Du (bon) sens des pourcentages ...
Ma période estivale a en partie été gâchée par un flot de chiffres assénés sans aucun discernement. A la manière d'une boutade, je me suis même demandé s'il ne fallait pas encore plus diminuer le niveau de l'enseignement pour arriver à faire passer tout et n'importe quoi. Après une indigestion d'indicateurs tout à fait exacts au sens mathématique (du niveau règle de 3 quand même !) mais complètement dénués de bon sens scientifique et donc de bon sens tout court, je rappelle modestement des notions apprises il y a longtemps et comprises dans ma vie professionnelle : ordres de grandeur, nombre de chiffres significatifs, rapport signal-bruit. Notions qui permettent de ne pas passer pour un idiot face à des (vrais) spécialistes.
Quelques illustrations de la discutable utilisation des pourcentages :
- Communiquer des hausses ou baisses spectaculaires en % alors que le signal est faible et bruité. Par exemple, je cueille des pommes mûres. En juillet/août je vais en avoir 2 par jour en moyenne, parfois 1 seule (-50%) et le lendemain 3 (+300%), je vais partir un week-end et en cueillerais 5 le lundi ... en septembre je vais avoir une belle courbe avec quelques centaines par jour puis ça va retomber. Conclusion : seule le pourcentage de pommes non colonisées par les vers m'intéresse.
- "C'est sans danger à 99,96% !!". Encore là, ça dépend de quoi l'on parle. Si j'applique les recommendations de marcher 10 000 pas par jour, est-ce que j'accepte de trébucher ou tomber 4 fois par jour ? En Qualité, on utilise le ppm (en simplifié nombre de défaut par million) pour les production en volume et je vous laisse imaginer ce que pourrait représenter des transactions bancaires sûres à 99,99% avec le nombre quotidien de paiements par CB. Inversement, parler de défaut de l'ordre de 1% n'est pas choquant pour celui qui ne fait pas partie des 1%. Ca marche aussi pour des indicateurs comme le TRIR : regardez la tête d'un assureur ou d'un investisseur avisé lorsqu'une société communique un TRIR avec autre chose qu'un 0 avant la virgule.
- Utiliser un indicateur pas adapté. Par exemple, extraitre une probabilité d'accident au kilomètre parcouru plutôt que par nombre de trajets effectués, communiquer sur la capacité de puissance totale d'éoliennes installées mais pas sur la production réelle, sur le pourcentage de population couverte par un réseau 4G plutôt que sur le taux de couverture d'un territoire (avec des portions d'autoroute en zone blanche).

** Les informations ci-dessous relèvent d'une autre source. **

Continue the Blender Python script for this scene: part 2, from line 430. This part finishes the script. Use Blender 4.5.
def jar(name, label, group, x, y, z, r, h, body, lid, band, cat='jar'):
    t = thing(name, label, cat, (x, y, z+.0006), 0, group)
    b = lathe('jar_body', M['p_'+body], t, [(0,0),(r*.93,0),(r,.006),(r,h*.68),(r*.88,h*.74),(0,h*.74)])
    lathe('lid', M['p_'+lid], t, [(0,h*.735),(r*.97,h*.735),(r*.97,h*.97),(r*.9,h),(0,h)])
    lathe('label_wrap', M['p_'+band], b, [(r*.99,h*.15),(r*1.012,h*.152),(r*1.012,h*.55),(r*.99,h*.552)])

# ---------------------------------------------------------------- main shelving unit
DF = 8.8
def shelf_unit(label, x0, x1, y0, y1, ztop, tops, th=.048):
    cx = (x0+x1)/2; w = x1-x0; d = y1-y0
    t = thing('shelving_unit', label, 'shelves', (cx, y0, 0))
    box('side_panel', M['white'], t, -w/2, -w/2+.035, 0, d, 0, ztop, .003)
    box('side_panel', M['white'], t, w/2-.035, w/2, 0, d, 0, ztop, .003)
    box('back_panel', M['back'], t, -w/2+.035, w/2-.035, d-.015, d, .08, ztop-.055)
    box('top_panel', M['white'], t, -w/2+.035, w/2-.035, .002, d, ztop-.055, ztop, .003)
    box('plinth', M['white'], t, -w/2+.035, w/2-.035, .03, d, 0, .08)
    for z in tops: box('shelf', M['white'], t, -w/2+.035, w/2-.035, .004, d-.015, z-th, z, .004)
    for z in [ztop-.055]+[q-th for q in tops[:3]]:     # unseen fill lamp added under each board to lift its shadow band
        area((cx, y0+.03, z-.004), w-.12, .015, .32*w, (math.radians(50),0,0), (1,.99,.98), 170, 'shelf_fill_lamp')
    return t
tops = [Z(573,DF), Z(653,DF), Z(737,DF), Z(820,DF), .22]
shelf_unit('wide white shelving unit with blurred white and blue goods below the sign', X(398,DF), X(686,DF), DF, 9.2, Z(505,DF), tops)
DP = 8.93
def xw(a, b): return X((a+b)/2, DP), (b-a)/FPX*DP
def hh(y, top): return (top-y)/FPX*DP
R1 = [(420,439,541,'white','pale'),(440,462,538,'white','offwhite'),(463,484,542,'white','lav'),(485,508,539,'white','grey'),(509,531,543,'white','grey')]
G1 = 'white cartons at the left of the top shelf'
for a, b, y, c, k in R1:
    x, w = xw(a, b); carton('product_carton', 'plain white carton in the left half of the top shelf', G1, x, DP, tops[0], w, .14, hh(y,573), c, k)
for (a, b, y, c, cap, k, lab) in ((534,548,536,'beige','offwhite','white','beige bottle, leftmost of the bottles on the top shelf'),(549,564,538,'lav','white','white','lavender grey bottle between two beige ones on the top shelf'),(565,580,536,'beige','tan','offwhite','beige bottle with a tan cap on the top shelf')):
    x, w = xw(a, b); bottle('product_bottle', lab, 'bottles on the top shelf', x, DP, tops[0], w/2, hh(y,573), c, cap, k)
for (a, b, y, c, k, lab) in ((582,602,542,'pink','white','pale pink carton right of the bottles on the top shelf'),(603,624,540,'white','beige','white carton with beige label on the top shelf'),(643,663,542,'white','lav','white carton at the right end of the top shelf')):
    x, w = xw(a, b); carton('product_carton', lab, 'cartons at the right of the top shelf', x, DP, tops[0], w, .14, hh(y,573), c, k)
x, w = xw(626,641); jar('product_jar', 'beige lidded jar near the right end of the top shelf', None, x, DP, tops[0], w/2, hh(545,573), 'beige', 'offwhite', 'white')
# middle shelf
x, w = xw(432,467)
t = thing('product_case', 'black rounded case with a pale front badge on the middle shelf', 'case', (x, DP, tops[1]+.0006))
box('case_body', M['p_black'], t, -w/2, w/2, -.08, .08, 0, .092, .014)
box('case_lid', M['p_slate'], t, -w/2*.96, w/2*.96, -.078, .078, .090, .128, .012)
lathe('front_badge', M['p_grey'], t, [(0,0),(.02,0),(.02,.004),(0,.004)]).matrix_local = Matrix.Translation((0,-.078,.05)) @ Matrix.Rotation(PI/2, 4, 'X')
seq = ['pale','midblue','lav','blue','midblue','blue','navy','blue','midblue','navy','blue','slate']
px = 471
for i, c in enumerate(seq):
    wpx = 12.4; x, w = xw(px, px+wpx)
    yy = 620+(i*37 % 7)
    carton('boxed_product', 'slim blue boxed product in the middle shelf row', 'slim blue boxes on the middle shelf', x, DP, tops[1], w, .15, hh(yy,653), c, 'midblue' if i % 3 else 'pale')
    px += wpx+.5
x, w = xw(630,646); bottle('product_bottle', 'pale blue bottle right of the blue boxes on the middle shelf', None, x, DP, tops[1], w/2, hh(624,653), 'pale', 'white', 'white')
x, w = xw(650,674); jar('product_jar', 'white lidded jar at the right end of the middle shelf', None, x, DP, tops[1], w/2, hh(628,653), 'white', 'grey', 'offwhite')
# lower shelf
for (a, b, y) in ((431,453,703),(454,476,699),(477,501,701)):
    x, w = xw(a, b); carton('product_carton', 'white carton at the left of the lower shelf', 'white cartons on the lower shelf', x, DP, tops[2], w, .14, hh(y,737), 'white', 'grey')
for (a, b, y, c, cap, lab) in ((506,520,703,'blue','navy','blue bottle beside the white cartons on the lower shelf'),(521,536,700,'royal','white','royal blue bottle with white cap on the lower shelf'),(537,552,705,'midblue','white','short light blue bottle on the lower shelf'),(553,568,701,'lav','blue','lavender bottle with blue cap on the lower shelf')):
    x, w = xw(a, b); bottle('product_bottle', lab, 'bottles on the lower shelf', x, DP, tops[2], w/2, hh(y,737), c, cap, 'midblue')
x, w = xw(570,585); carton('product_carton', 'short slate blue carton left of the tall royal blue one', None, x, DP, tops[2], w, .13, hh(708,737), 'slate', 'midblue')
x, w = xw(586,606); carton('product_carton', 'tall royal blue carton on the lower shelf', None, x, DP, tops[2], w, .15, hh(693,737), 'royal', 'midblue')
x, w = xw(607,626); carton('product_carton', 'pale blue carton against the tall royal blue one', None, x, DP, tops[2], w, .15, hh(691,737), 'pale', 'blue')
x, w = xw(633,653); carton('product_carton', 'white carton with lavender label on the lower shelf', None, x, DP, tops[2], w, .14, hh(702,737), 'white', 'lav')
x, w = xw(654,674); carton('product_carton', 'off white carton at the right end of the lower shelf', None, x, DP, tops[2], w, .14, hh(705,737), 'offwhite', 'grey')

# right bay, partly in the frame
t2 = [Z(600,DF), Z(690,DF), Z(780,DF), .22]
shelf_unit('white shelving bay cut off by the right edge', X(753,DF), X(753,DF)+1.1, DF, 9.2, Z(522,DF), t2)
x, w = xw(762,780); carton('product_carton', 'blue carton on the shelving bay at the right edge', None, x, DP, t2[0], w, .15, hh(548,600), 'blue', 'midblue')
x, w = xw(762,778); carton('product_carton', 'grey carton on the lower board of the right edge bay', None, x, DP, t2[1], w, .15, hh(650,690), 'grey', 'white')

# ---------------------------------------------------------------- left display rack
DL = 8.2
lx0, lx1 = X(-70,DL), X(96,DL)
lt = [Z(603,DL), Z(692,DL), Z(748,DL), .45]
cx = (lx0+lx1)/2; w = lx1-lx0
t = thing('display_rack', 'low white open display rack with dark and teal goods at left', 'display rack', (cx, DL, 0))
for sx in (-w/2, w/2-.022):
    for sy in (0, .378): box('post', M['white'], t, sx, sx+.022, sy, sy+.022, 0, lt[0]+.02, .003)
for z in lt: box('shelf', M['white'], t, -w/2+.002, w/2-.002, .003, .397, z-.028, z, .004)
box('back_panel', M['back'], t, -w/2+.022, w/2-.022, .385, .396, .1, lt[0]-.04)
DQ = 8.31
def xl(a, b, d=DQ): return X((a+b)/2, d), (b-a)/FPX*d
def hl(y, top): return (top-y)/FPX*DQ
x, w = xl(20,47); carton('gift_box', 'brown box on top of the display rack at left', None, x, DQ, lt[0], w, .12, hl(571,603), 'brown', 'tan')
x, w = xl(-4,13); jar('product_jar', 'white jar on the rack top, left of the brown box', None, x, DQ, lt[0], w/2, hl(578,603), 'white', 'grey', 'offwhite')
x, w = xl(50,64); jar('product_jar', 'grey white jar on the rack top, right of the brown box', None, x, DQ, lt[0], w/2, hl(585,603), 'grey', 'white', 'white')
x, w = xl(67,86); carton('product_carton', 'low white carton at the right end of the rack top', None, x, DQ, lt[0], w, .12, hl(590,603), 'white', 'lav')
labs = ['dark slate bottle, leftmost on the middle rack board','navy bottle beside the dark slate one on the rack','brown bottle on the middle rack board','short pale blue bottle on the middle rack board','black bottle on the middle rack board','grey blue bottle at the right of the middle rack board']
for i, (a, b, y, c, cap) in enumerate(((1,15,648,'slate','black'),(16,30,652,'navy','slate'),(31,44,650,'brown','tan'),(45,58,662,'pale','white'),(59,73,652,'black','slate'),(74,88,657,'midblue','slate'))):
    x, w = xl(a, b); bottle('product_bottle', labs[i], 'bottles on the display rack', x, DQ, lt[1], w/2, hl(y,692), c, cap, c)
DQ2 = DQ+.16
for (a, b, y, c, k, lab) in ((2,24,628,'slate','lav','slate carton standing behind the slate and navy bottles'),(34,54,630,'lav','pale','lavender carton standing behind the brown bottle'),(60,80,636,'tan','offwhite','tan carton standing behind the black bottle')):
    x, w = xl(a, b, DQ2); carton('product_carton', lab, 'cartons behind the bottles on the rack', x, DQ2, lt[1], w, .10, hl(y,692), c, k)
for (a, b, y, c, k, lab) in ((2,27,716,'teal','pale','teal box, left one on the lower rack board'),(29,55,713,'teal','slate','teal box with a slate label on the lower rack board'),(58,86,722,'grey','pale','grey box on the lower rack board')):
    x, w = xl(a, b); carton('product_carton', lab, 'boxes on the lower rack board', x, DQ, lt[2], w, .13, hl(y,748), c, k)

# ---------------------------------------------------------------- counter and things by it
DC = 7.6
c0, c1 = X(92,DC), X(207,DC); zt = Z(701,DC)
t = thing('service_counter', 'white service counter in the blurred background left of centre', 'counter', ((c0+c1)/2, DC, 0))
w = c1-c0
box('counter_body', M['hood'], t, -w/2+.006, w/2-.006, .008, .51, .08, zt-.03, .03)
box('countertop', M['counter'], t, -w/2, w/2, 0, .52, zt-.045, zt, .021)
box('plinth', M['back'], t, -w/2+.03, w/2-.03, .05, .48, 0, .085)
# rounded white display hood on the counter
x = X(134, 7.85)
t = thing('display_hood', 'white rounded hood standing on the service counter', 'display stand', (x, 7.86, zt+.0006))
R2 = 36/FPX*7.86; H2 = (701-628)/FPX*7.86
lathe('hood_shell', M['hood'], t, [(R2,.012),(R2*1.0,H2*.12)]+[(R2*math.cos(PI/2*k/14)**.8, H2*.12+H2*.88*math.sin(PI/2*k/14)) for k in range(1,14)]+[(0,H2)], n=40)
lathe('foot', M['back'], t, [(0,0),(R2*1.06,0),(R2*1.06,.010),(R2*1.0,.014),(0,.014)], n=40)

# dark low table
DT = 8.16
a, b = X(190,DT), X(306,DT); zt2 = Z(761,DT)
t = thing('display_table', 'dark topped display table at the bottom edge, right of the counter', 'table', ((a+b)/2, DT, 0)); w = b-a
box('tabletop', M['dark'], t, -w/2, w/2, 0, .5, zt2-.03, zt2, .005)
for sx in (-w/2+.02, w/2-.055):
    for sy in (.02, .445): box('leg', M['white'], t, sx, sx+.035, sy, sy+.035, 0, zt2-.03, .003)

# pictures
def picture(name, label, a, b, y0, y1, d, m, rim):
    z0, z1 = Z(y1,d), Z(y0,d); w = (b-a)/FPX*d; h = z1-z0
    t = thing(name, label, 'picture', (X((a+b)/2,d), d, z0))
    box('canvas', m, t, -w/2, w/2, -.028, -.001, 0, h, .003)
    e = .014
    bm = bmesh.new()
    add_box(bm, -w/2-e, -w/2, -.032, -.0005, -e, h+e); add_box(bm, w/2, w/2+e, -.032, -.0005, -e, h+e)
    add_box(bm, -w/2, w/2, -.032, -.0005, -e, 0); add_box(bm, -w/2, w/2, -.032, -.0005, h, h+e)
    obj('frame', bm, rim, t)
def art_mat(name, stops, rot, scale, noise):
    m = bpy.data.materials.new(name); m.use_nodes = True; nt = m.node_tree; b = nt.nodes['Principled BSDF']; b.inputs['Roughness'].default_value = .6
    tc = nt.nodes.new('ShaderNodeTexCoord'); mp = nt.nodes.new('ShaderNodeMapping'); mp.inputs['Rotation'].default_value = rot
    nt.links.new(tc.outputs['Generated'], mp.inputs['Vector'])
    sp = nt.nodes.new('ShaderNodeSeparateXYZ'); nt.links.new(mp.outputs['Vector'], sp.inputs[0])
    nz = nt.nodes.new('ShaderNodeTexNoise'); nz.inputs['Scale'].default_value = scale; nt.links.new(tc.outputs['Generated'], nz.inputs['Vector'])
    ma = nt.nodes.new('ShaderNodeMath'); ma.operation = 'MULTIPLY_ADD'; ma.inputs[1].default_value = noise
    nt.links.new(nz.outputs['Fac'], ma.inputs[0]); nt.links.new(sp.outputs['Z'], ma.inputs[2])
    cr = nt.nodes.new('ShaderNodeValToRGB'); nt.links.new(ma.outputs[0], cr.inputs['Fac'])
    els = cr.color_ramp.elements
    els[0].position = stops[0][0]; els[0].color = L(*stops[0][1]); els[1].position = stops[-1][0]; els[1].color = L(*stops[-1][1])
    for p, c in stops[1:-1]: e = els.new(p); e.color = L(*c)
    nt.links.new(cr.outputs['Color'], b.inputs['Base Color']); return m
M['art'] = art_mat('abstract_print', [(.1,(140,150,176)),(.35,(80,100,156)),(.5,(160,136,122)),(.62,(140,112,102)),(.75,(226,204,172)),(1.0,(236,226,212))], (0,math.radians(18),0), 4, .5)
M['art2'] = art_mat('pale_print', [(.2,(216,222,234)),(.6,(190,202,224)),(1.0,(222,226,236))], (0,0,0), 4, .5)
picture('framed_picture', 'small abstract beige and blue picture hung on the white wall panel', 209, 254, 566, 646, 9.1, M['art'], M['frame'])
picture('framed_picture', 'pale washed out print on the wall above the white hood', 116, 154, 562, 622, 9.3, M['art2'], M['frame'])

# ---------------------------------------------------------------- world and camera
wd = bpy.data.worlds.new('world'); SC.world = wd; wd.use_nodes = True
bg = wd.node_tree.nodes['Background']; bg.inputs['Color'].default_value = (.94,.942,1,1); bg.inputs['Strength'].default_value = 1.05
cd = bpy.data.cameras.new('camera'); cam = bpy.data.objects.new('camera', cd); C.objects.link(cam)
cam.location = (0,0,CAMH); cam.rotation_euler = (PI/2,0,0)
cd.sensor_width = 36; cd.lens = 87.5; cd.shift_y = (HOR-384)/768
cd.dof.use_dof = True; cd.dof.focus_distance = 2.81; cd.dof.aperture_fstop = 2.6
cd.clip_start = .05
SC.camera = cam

- Surtout, parfois c'est bien de ne pas utiliser les pourcentages. Pour la météo, c'est bien de savoir s'il fera 5°C de plus ou de moins demain, s'il gelera ou pas, pas de savoir si je prends +50% ou -12% de température. Exemple moins drôle, si je reçois une augmentation de 100€, c'est plus triste (mais plus utile) si ça représente +10% que si c'est 1% de mon salaire. Inversemment, c'est plus agréable de distribuer 2% à tout le monde.
Et d'autres exemples encore qui perturbent ma sérénité : ON NE DIT PAS
- Quand on randonne, on ne dit pas "j'ai marché 2786,5m" : on a fait une ballade de 2,5 ou 3 km. On n'affirme pas qu'un clou de 50 mesure en moyenne 49,785mm après en avoir mesuré 7 échantillons avec un mètre de maçon. On ne dit pas "nous sommes à 713,2m d'altitude" en consultant son smartphone, mais "nous devons être un peu au-dessus de 700m, vers les 710m d'altitude".
- "Mon moteur fait 285,7 chevaux, je l'ai passé au banc ...". En fait, cette personne a vu l'aiguille d'un indicateur titiller dans un pic cette valeur dont l'incertitude de la chaine de mesure est proportionnelle à sa fierté et sa satisfaction.
- "Ca a coûté 20€" avec une étiquette à 29,99€.
Pour conclure, vivement le retour à la vraie vie (pas besoin d'un monde d'après), loin des plateaux de télé et des bureaux loin du terrain.